Da die Rechtsmittel der Berufung und der Revision nicht nebeneinander durchgeführt werden können (vgl. BGHSt 2, 63,68), sind die unterschiedlichen Rechtsmittelerklärungen der Verteidiger nicht dahin auszulegen, dass der Angeklagte gegen das amtsgerichtliche Urteil sowohl Berufung als auch Revision hat einlegen wollen. Zwar hat der Pflichtverteidiger die von ihm zunächst eingelegte Berufung innerhalb der Revisionsbegründungsfrist als Revision benannt, jedoch ist diese Bestimmung unwirksam, da sie in Widerspruch zu der von dem Wahlverteidiger des Angeklagten eingelegten Berufung steht. Widersprechen sich - wie im vorliegenden Fall - die Rechtsmittelerklärungen der beiden Verteidiger, so ist entsprechend § 297 StPO der Wille des Angeklagten zu ermitteln. Sofern der Angeklagte Berufung gegen ein amtgerichtliches Urteil einlegt und der Verteidiger mit gesondertem Schriftsatz zunächst ein noch nicht bestimmtes Rechtsmittel einlegt, so ist, auch wenn der Verteidiger vor Ablauf der Revisionsbegründungsfrist das von ihm eingelegte Rechtsmittel als (Sprung-)Revision bezeichnet, der Wille des Angeklagten maßgebend und es ist eine Berufungshauptverhandlung durchzuführen (vgl. OLG Düsseldorf, NStZ-RR 2000, 148). Im Zweifel ist das eingelegte Rechtsmittel als Berufung anzusehen und als solche zu behandeln, jedenfalls solange sich der Angeklagte nicht eindeutig und verbindlich für die Wahl der Revision entscheidet (vgl. BGHSt 33, 183 ff.).

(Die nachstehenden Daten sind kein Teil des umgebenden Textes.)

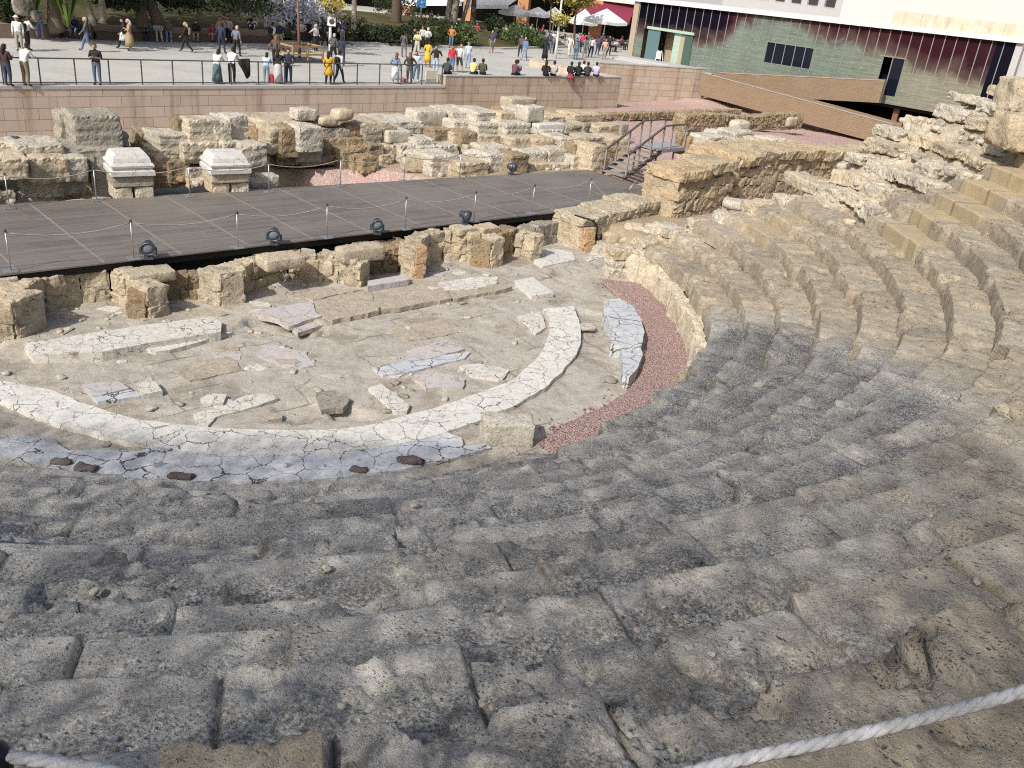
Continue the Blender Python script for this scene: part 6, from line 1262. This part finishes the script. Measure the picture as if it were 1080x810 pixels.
def skirt(pose, L):
    k = (pose, L)
    if k in SKIRT: return SKIRT[k]
    z0 = BODY[pose][2]['pel'][2]+.08; mb = MB(); lathe(mb, (0,0,0), [(.13,z0),(.19,z0-.18),(.21,z0-L*.6),(.25,z0-L),(.23,z0-L)], 14); o = mb.build('skirt', cm(SK)); me = o.data; bpy.data.objects.remove(o); SKIRT[k] = me; return me
def person(px, py, face, pose, top, bot, label, hair_c=(.03,.02,.015), hk='short', sleeve=None, shin=None, shoe=(.05,.045,.045), h=1.72, z=PZ, skin=SK, sk=None, grp='people on the plaza', pack=None, pos=None):
    if pose == 'stand': pose = ['stand','shift','cross','talk','shift'][int(abs(px*7.3+py)) % 5]
    if pack is None and pose in ('talk','walk') and int(px*3) % 3 == 0: pack = [BK, NV, (.2,.17,.13)][int(px) % 3]
    me, hc, J = body(pose); o = bpy.data.objects.new('person', me); col.objects.link(o)
    P = at(px, py, z) if pos is None else pos; o.location = P.tolist(); o.rotation_euler.z = R(face); s = h/1.74; o.scale = (s*1.1, s*1.1, s)
    mats = [cm(skin, True), cm(top), cm(sleeve or top), cm(bot), cm(shin or bot), cm(shoe), cm((.03,.02,.02)), cm((.30,.10,.09))]
    for i, m in enumerate(mats): o.material_slots[i].link = 'OBJECT'; o.material_slots[i].material = m
    tag(o, label, 'person', grp)
    if hk != 'bald':
        c = bpy.data.objects.new('hat' if hk == 'hat' else 'hair', hair(hk, pose)); col.objects.link(c); c.parent = o; c.material_slots[0].link = 'OBJECT'; c.material_slots[0].material = cm(hair_c)
    if sk:
        c = bpy.data.objects.new('skirt', skirt(pose, sk[1])); col.objects.link(c); c.parent = o; c.material_slots[0].link = 'OBJECT'; c.material_slots[0].material = cm(sk[0])
    if pack:
        mb = MB(); q = J['che']; rock(mb, (0, q[1]+.19, q[2]-.3), (.30,.16,.42), rough=.02, p=5, cell=.1); c = mb.build('backpack', cm(pack), o)
    return o
BK, WH, NV, JN, GY, KH = (.02,.02,.022), (.62,.62,.62), (.03,.04,.075), (.10,.15,.25), (.20,.20,.21), (.24,.20,.15)
LJ = (.24,.33,.45); RED = (.42,.03,.04); GOLD = (.26,.20,.12); BR = (.09,.05,.03)
p_ = person
# at the railing, from the left
p_(9.5,91,170,'phone',(.05,.03,.03),(.045,.06,.09),'woman with long dark hair and orange-brown sleeve at the left end of the railing',hk='long',h=1.66,sleeve=(.28,.10,.04))
p_(28.5,91,165,'lean',(.60,.60,.64),(.19,.165,.125),'man in white shirt and khaki trousers leaning on the railing at far left',h=1.76)
p_(21.5,54,20,'stand',(.62,.6,.57),(.3,.28,.26),'person in white hat and cream top among the pair at far left',hk='hat',hair_c=(.66,.66,.64))
p_(30,53,150,'lean',WH,BK,'person in bright white shirt and black trousers bending beside the white hat',pack=BK)
p_(43.5,41.8,5,'stand',(.22,.25,.30),JN,'bald man in grey T-shirt and jeans standing in front of the planter wall',hk='bald',sleeve=SK,h=1.78)
p_(103.5,89.8,5,'phone',BK,(.09,.13,.21),'man in black T-shirt and jeans looking at his phone by the railing',sleeve=SK,h=1.74,hair_c=BR)
p_(93,54.5,-70,'walk',(.10,.115,.115),JN,'grey-haired man in dark grey jacket and jeans striding left',hair_c=(.4,.38,.35),h=1.76)
p_(81.5,37.5,10,'sit2',NV,(.16,.22,.32),'grey-haired man in navy seated hunched on the dark planter recess',hair_c=(.45,.43,.4),pos=on_bench(81.5))
p_(137.5,53.8,-60,'stand',(.33,.25,.15),(.30,.23,.14),'woman in long tan coat and pale headscarf walking with a companion in black',hk='long',hair_c=(.55,.46,.40),sk=((.33,.25,.15),.75),h=1.7)
p_(131.5,52,-50,'walk',BK,BK,'companion in black beside the woman in the long tan coat',hk='long',h=1.66,sk=(WH,.5))
P_S = PZ+.46
p_(154,39.3,15,'sit',(.06,.20,.16),NV,'seated person in green jumper on the planter wall',pos=on_bench(154)); p_(165,39.5,30,'sit2',(.58,.56,.53),(.5,.46,.4),'seated woman in white top and pale trousers right of the green jumper',hk='long',pos=on_bench(165),shoe=WH); p_(176,39.5,25,'sit',(.17,.15,.12),LJ,'seated person in brown top, jeans and white trainers on the planter',pos=on_bench(176),shoe=WH)
p_(197,55.2,-75,'walk',BK,BK,'blonde woman all in black striding left across the plaza',hk='long',hair_c=(.42,.30,.17),h=1.68)
p_(205.5,41.3,15,'sit',BK,(.33,.27,.19),'seated person in black jacket and beige trousers on the planter',pos=on_bench(205.5)); p_(222.5,41.5,0,'sit',(.34,.06,.07),(.45,.30,.27),'seated child in red top on the planter wall',h=1.45,pos=on_bench(222.5))
p_(229,42.3,0,'sit',(.55,.36,.38),(.4,.3,.3),'seated woman in pale pink top on the planter',hk='long',pos=on_bench(229)); p_(233.5,46.5,10,'stand',(.30,.30,.19),KH,'person in olive-beige top standing behind the navy man'); p_(241.5,46,-10,'stand',(.52,.40,.42),BK,'person in pink and white patterned top standing near the planter',hk='long')
p_(234,56.5,175,'stand',NV,NV,'man in navy jacket seen from behind in front of the seated group',h=1.78); p_(250,59.5,170,'stand',(.15,.17,.22),BK,'blonde person in slate-blue coat seen from behind',hk='short',hair_c=(.45,.36,.24),h=1.74)
p_(229.5,88.6,175,'lean',(.58,.6,.62),(.09,.14,.16),'woman in white top and long teal skirt leaning on the railing',hk='long',sk=((.09,.14,.16),.88),h=1.64,shoe=WH); p_(245,88.6,180,'lean',(.66,.67,.70),BK,'man in white shirt and black trousers leaning on the railing beside the teal skirt',h=1.74)
p_(265,43.8,20,'stand',BK,BK,'man in black vest with white sleeves standing by the bicycles',sleeve=WH,h=1.76)
p_(288,53,150,'walk',WH,BK,'man in white T-shirt and black shorts walking away near the silvery tree',sleeve=SK,shin=SK,pack=BK); p_(295.5,52,160,'stand',NV,(.38,.30,.2),'grey-haired man in navy T-shirt and tan shorts walking near the silvery tree',sleeve=SK,shin=SK,hair_c=(.5,.48,.46))
p_(281,87.8,185,'lean',(.38,.50,.56),(.20,.25,.32),'small woman in light blue jacket at the railing left of the long pale skirt',hk='long',h=1.5); p_(293.5,88.3,180,'phone',BK,(.45,.45,.46),'woman in black top and long pale grey skirt at the railing',hk='long',sk=((.46,.46,.48),.9),h=1.68); p_(291,70,170,'stand',(.10,.07,.06),BK,'brown-haired person standing just behind the long pale skirt',hk='long',hair_c=(.2,.11,.05))
p_(304.5,88.2,20,'akimbo',NV,NV,'man in open navy jacket over pale shirt at the railing',sleeve=NV,h=1.7); p_(346.5,89.3,185,'stand',(.50,.32,.035),BK,'woman in mustard yellow coat at the railing',hk='long',sk=((.50,.32,.035),.5),h=1.66); p_(357.5,88.3,160,'walk',(.5,.5,.5),(.04,.06,.10),'man in pale top and dark jeans with a black bag right of the mustard coat',pack=BK,h=1.7)
p_(360.5,70,-160,'point',(.035,.045,.075),(.05,.05,.06),'man in dark navy jumper stretching one arm to the right',h=1.76); p_(351.5,66,175,'stand',(.08,.085,.08),BK,'grey-haired person in dark top in front of the lamp post',hair_c=(.4,.37,.34)); p_(333,54,60,'point',(.66,.64,.62),BK,'blonde woman in white top and dark skirt stretching her arm to the left',hk='long',hair_c=(.5,.36,.2),sk=(BK,.6)); p_(325,48,10,'stand',BK,BK,'person in black with pale cap standing under the silvery tree',hk='hat',hair_c=WH); p_(318.5,49,0,'stand',(.30,.27,.26),BK,'person in grey top half hidden by the brown post'); p_(342.5,50,170,'walk',BK,BK,'person in black waistcoat and white sleeves left of the lamp post',sleeve=WH); p_(361,46.5,40,'phone',(.14,.10,.17),(.30,.28,.30),'man in plum shirt by the thin tree trunk')
# around the right end of the railing
p_(416.5,88.6,180,'stand',(.16,.22,.36),(.55,.57,.60),'red-haired woman in denim jacket and long white skirt at the railing',hk='long',hair_c=(.22,.06,.025),sk=((.58,.6,.63),.75),h=1.66,shoe=BK); p_(431.5,88.6,-160,'akimbo',(.06,.05,.04),(.12,.11,.095),'person in dark brown jacket and grey trousers at the railing',hk='long',hair_c=(.16,.07,.05),h=1.7); p_(438.5,85.8,10,'stand',(.48,.53,.62),(.10,.16,.27),'woman in pale blue top, blue jeans and white trainers at the railing',hk='long',h=1.68,shoe=WH)
p_(450.5,71,175,'stand',(.58,.38,.04),(.58,.38,.04),'woman in bright yellow dress seen from behind',hk='short',sk=((.58,.38,.04),.6),h=1.66,shin=SK); p_(459,78.5,0,'akimbo',BK,(.36,.46,.60),'person in black T-shirt and pale jeans right of the yellow dress',sleeve=SK,h=1.72,shoe=WH)
p_(425.5,60.5,160,'stand',(.10,.08,.08),(.16,.155,.15),'person in black patterned shirt and grey trousers left in the tourist group'); p_(437,56,10,'stand',BK,BK,'person in black at the back of the tourist group',hk='long'); p_(439.5,59,0,'stand',(.6,.56,.28),(.5,.48,.4),'woman in pale yellow vest top amid the tourist group',hk='long',sleeve=SK); p_(445,52,0,'stand',(.48,.42,.40),BK,'person in pale grey-pink top behind the yellow vest'); p_(450.5,54,165,'stand',(.66,.66,.64),BK,'grey-haired man in white shirt right in the tourist group',hair_c=(.5,.48,.46),pack=(.45,.45,.44))
p_(475.5,50.5,0,'akimbo',(.50,.20,.06),(.12,.18,.28),'woman in orange top and jeans standing before the bushes',hk='long')
p_(476,76,0,'stand',RED,JN,'woman in bright red top with arms folded by the parapet',hk='long',h=1.66); p_(484,76.5,175,'stand',(.50,.52,.53),(.05,.055,.07),'bald man in long pale grey shirt and dark shorts by the parapet',hk='bald',shin=SK,h=1.74); p_(493,72,10,'stand',(.46,.50,.56),LJ,'woman in pale blue-grey top behind the parapet sitters',hk='long')
ZS = 2.92
g2 = 'people sitting on the parapet wall'
p_(470.5,78,170,'sit2',(.05,.055,.06),BK,'person in dark grey sitting first from the left on the parapet',z=ZS,grp=g2); p_(498,78,165,'sit2',(.60,.50,.22),NV,'person in yellow and white top sitting on the parapet',z=ZS,grp=g2,sleeve=BK); p_(508.5,78.5,180,'sit',(.075,.075,.05),BK,'dark-haired man in olive jacket sitting on the parapet',z=ZS,grp=g2); p_(541.5,79,150,'sit2',(.14,.06,.07),BK,'person in maroon top crouching left of the blue-grey shirt on the parapet',z=ZS,grp=g2); p_(545,79,190,'sit',(.22,.27,.36),BK,'man in blue-grey shirt sitting on the parapet',z=ZS,grp=g2)
p_(575,80,175,'sit',BK,BK,'person in black sitting left of the striped jumper on the parapet',z=ZS,grp=g2,hk='long'); p_(583.5,80,185,'sit',(.42,.42,.43),BK,'person in black and white striped jumper sitting on the parapet',z=ZS,grp=g2,sleeve=BK); p_(601.5,80.5,170,'sit',BK,(.20,.05,.06),'person in black top and red checked bottoms sitting on the parapet',z=ZS,grp=g2,sk=((.26,.05,.06),.3)); p_(609.5,80.5,180,'sit2',BK,BK,'person in black sitting between the red checked bottoms and white shirt',z=ZS,grp=g2,hk='long'); p_(614.5,79,175,'sit',(.66,.66,.66),BK,'person in white shirt sitting on the parapet among dark clothes',z=ZS,grp=g2); p_(619.5,80.5,190,'sit2',(.05,.04,.04),BK,'dark-dressed person sitting right beside the white shirt on the parapet',z=ZS,grp=g2); p_(628,80.5,170,'sit',(.46,.45,.60),NV,'person in lilac shirt sitting last on the right of the parapet',z=ZS,grp=g2)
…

Der Angeklagte hat sich nach der Hauptverhandlung vom 14.Januar 2005 an Rechtsanwalt T. gewandt und diesen ausweislich der bei den Akten befindlichen Strafprozessvollmacht vom 18. Januar 2005 als Wahlverteidiger mit der Einlegung der Berufung beauftragt. Auch nach erfolgter Akteneinsicht durch Rechtsanwalt T. und Kenntnis der Rechtsmitteleinlegung durch den Pflichtverteidiger Rechtsanwalt K. ist der Wahlverteidiger Rechtsanwalt T. bei der Berufung geblieben. Mangels ausdrücklicher Erklärung des Angeklagten, dass er mit der von seinem Pflichtverteidiger getroffenen Entscheidung einverstanden ist und in Anbetracht der Tatsache, dass Rechtsanwalt K. sich lediglich auf die von ihm eingelegte Berufung bezieht, ist vorliegend nicht davon auszugehen, dass der Angeklagte auf das Rechtsmittel der Revision übergehen wollte.

Eine Zuständigkeit des Senats ist daher nicht gegeben, vielmehr war die Sache zur Durchführung der Berufung des Angeklagten an das Landgericht Hagen abzugeben.